SET TASK:
Return every line of the material exactly.

****************************************

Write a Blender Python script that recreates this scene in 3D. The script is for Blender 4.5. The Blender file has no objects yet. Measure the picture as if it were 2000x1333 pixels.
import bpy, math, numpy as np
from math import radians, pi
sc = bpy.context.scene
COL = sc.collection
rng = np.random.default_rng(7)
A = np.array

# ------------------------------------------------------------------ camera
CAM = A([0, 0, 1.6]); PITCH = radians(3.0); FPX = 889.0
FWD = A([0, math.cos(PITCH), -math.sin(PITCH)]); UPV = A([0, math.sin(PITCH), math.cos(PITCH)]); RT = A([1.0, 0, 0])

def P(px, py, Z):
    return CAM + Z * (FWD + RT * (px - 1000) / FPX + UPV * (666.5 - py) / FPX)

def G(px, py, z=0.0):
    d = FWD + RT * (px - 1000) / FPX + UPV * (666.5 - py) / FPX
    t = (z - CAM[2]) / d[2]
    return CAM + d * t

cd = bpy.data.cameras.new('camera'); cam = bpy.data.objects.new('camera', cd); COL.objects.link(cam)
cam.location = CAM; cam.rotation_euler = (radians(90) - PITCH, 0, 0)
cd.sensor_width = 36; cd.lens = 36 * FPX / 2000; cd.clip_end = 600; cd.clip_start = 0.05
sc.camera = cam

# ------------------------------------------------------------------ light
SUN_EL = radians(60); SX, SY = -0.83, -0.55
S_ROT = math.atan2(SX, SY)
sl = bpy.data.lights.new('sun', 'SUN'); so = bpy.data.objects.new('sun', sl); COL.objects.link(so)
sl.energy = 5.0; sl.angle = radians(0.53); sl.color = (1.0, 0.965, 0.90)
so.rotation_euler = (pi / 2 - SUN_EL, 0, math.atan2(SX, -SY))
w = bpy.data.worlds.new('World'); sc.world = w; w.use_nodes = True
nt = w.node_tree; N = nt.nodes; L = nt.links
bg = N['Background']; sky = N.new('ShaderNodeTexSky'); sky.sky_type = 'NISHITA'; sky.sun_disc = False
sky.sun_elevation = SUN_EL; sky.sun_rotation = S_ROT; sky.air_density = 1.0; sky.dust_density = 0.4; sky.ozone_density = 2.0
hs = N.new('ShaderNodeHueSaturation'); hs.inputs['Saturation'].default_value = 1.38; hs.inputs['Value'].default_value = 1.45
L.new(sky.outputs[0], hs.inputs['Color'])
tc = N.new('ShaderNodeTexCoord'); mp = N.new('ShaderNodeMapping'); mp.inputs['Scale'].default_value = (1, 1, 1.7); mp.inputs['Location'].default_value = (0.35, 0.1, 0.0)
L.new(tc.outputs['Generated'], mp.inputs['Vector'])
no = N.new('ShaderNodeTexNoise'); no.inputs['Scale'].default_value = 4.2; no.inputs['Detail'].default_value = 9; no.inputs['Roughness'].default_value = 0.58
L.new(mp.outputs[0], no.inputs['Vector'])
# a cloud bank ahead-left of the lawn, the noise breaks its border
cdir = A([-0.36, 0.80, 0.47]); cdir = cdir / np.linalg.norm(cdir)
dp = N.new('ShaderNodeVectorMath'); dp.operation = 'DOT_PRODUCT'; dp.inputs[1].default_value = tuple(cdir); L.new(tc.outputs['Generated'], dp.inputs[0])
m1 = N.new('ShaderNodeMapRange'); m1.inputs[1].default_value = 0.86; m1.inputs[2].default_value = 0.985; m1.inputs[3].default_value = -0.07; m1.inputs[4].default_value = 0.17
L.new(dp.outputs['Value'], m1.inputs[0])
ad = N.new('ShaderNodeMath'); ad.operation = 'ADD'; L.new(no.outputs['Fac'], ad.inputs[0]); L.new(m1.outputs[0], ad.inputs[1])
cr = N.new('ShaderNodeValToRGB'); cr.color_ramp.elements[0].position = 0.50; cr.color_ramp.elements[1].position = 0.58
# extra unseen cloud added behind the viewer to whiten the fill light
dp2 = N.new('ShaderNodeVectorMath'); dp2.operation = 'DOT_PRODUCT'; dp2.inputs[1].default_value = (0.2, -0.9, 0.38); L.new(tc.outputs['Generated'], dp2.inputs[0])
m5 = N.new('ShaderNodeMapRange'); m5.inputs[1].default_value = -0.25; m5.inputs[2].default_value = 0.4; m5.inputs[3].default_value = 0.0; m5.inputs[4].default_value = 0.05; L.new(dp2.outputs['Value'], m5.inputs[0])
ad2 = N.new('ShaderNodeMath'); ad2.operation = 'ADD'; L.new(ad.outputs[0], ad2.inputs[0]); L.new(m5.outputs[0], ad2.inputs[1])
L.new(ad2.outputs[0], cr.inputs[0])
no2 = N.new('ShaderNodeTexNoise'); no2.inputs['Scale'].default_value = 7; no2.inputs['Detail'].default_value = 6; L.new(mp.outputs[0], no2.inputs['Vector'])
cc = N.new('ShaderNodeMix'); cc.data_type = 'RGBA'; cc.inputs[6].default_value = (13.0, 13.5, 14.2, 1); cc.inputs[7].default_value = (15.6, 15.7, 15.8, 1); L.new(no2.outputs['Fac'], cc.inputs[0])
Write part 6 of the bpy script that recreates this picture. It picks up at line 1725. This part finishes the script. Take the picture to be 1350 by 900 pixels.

****************************************

EXERCISE ANSWER:
Write a Blender Python script that recreates this scene in 3D. The script is for Blender 4.5. The Blender file has no objects yet. Measure the picture as if it were 2000x1333 pixels.
import bpy, math, numpy as np
from math import radians, pi
sc = bpy.context.scene
COL = sc.collection
rng = np.random.default_rng(7)
A = np.array

# ------------------------------------------------------------------ camera
CAM = A([0, 0, 1.6]); PITCH = radians(3.0); FPX = 889.0
FWD = A([0, math.cos(PITCH), -math.sin(PITCH)]); UPV = A([0, math.sin(PITCH), math.cos(PITCH)]); RT = A([1.0, 0, 0])

def P(px, py, Z):
    return CAM + Z * (FWD + RT * (px - 1000) / FPX + UPV * (666.5 - py) / FPX)

def G(px, py, z=0.0):
    d = FWD + RT * (px - 1000) / FPX + UPV * (666.5 - py) / FPX
    t = (z - CAM[2]) / d[2]
    return CAM + d * t

cd = bpy.data.cameras.new('camera'); cam = bpy.data.objects.new('camera', cd); COL.objects.link(cam)
cam.location = CAM; cam.rotation_euler = (radians(90) - PITCH, 0, 0)
cd.sensor_width = 36; cd.lens = 36 * FPX / 2000; cd.clip_end = 600; cd.clip_start = 0.05
sc.camera = cam

# ------------------------------------------------------------------ light
SUN_EL = radians(60); SX, SY = -0.83, -0.55
S_ROT = math.atan2(SX, SY)
sl = bpy.data.lights.new('sun', 'SUN'); so = bpy.data.objects.new('sun', sl); COL.objects.link(so)
sl.energy = 5.0; sl.angle = radians(0.53); sl.color = (1.0, 0.965, 0.90)
so.rotation_euler = (pi / 2 - SUN_EL, 0, math.atan2(SX, -SY))
w = bpy.data.worlds.new('World'); sc.world = w; w.use_nodes = True
nt = w.node_tree; N = nt.nodes; L = nt.links
bg = N['Background']; sky = N.new('ShaderNodeTexSky'); sky.sky_type = 'NISHITA'; sky.sun_disc = False
sky.sun_elevation = SUN_EL; sky.sun_rotation = S_ROT; sky.air_density = 1.0; sky.dust_density = 0.4; sky.ozone_density = 2.0
hs = N.new('ShaderNodeHueSaturation'); hs.inputs['Saturation'].default_value = 1.38; hs.inputs['Value'].default_value = 1.45
L.new(sky.outputs[0], hs.inputs['Color'])
tc = N.new('ShaderNodeTexCoord'); mp = N.new('ShaderNodeMapping'); mp.inputs['Scale'].default_value = (1, 1, 1.7); mp.inputs['Location'].default_value = (0.35, 0.1, 0.0)
L.new(tc.outputs['Generated'], mp.inputs['Vector'])
no = N.new('ShaderNodeTexNoise'); no.inputs['Scale'].default_value = 4.2; no.inputs['Detail'].default_value = 9; no.inputs['Roughness'].default_value = 0.58
L.new(mp.outputs[0], no.inputs['Vector'])
# a cloud bank ahead-left of the lawn, the noise breaks its border
cdir = A([-0.36, 0.80, 0.47]); cdir = cdir / np.linalg.norm(cdir)
dp = N.new('ShaderNodeVectorMath'); dp.operation = 'DOT_PRODUCT'; dp.inputs[1].default_value = tuple(cdir); L.new(tc.outputs['Generated'], dp.inputs[0])
m1 = N.new('ShaderNodeMapRange'); m1.inputs[1].default_value = 0.86; m1.inputs[2].default_value = 0.985; m1.inputs[3].default_value = -0.07; m1.inputs[4].default_value = 0.17
L.new(dp.outputs['Value'], m1.inputs[0])
ad = N.new('ShaderNodeMath'); ad.operation = 'ADD'; L.new(no.outputs['Fac'], ad.inputs[0]); L.new(m1.outputs[0], ad.inputs[1])
cr = N.new('ShaderNodeValToRGB'); cr.color_ramp.elements[0].position = 0.50; cr.color_ramp.elements[1].position = 0.58
# extra unseen cloud added behind the viewer to whiten the fill light
dp2 = N.new('ShaderNodeVectorMath'); dp2.operation = 'DOT_PRODUCT'; dp2.inputs[1].default_value = (0.2, -0.9, 0.38); L.new(tc.outputs['Generated'], dp2.inputs[0])
m5 = N.new('ShaderNodeMapRange'); m5.inputs[1].default_value = -0.25; m5.inputs[2].default_value = 0.4; m5.inputs[3].default_value = 0.0; m5.inputs[4].default_value = 0.05; L.new(dp2.outputs['Value'], m5.inputs[0])
ad2 = N.new('ShaderNodeMath'); ad2.operation = 'ADD'; L.new(ad.outputs[0], ad2.inputs[0]); L.new(m5.outputs[0], ad2.inputs[1])
L.new(ad2.outputs[0], cr.inputs[0])
no2 = N.new('ShaderNodeTexNoise'); no2.inputs['Scale'].default_value = 7; no2.inputs['Detail'].default_value = 6; L.new(mp.outputs[0], no2.inputs['Vector'])
cc = N.new('ShaderNodeMix'); cc.data_type = 'RGBA'; cc.inputs[6].default_value = (13.0, 13.5, 14.2, 1); cc.inputs[7].default_value = (15.6, 15.7, 15.8, 1); L.new(no2.outputs['Fac'], cc.inputs[0])
Write part 6 of the bpy script that recreates this picture. It picks up at line 1725. This part finishes the script. Take the picture to be 1350 by 900 pixels.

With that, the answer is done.